What's in this formula?
One eye of newt ... Actually, it's less wizardry than mathematics. When our statisticians developed the model to determine home values, they explored how homes in certain areas were similar (i.e., number of bedrooms and baths, and a myriad of other details) and then looked at the relationships between actual sale prices and those home details. These relationships form a pattern, and they used that pattern to develop a model to estimate a market value for a home.
Who calculates the Zestimate and how do they do it?
We don't have homing pigeons flying from land parcel to land parcel to come up with the Zestimate for a house, but we DO have statisticians who work all day - and some nights - with a huge amount of data. They live and breathe valuation models and tweak algorithms to get us closer to actual market value.
Mine dropped 1.4% or $ 8,500 in the past 30 days, but the rental estimate went up 50 bucks. Still over triple what I paid 29 years ago. As an appraiser, I never look at Zillow, but their value was right on this time.
I’m in a socioeconomically mixed town with older housing stock.
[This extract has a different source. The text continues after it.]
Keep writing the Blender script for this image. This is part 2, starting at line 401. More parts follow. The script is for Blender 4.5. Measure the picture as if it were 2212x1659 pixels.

If a house in the less desirable part of town with the 1950s kitchen & bath sells, my Zillow estimate drops. If a newly remodeled home in the desirable section sells, my estimate goes up. Zillow can’t see the $200k+ of remodeling I dumped in my house. All it knows is lot size, square footage, number of bedrooms & baths, and the town tax assessment.
I have no idea what someone would pay for my house. More than Zillow estimates but there aren’t any good comps. I have no intention to ever sell so it’s not important.
Do realtors notify them about the correct price, or do they just see the listing as it comes through and adjust?
Like Mike, I never talk to Zillow ... their algorithm must pick it up and self-correct when the listing goes active.